The reporter asked him a very interesting question: “what will happen to those employed in the NYSC if the scheme is scrapped?” He said that they are civil servants and therefore will be absorbed in the civil service. He probably thinks that the walls of the civil service are as elastic as chewing gum. He has not heard that people are urging the government to merge the MDAs and save cost. When the reporter asked him: “why are you not asking for reforms of the NYSC instead of scrapping? he was apparently unprepared for the question.

He simply answered it with a non-answer answer. What reforms are we going to be considering in the NYSC?” That shows that the reporter had put his interviewee’s back on the ground because any institution that has defects can always be reformed for progress. The NYSC scheme was Gowon’s valentine to Nigeria. I cannot think of many schemes or programmes initiated by the Federal Government since 1973 that is more impactful, more unifying and more edifying than the NYSC scheme.
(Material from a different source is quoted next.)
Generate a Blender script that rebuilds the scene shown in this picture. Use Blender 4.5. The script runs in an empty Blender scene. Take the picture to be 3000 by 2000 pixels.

So it is doubtful if the legislator campaigning for its abolition is likely to get a victory walk. Like many other Nigerian institutions the NYSC scheme has had its moments of torment. The raging uptick in crime has not left some of its members untouched. There might also be some rough patches here and there but these are not enough for anyone to seek to consign it to the margins. It is true that most people’s views about Nigeria have darkened but I have not heard many people putting the NYSC scheme under the hammer.

I want to believe that on the issue of whether or not the NYSC scheme should be scrapped there will not be an eruption of screeches of delight because it is a scheme worth preserving. That is why it had survived the slings and arrows of partisan politics for 48 years.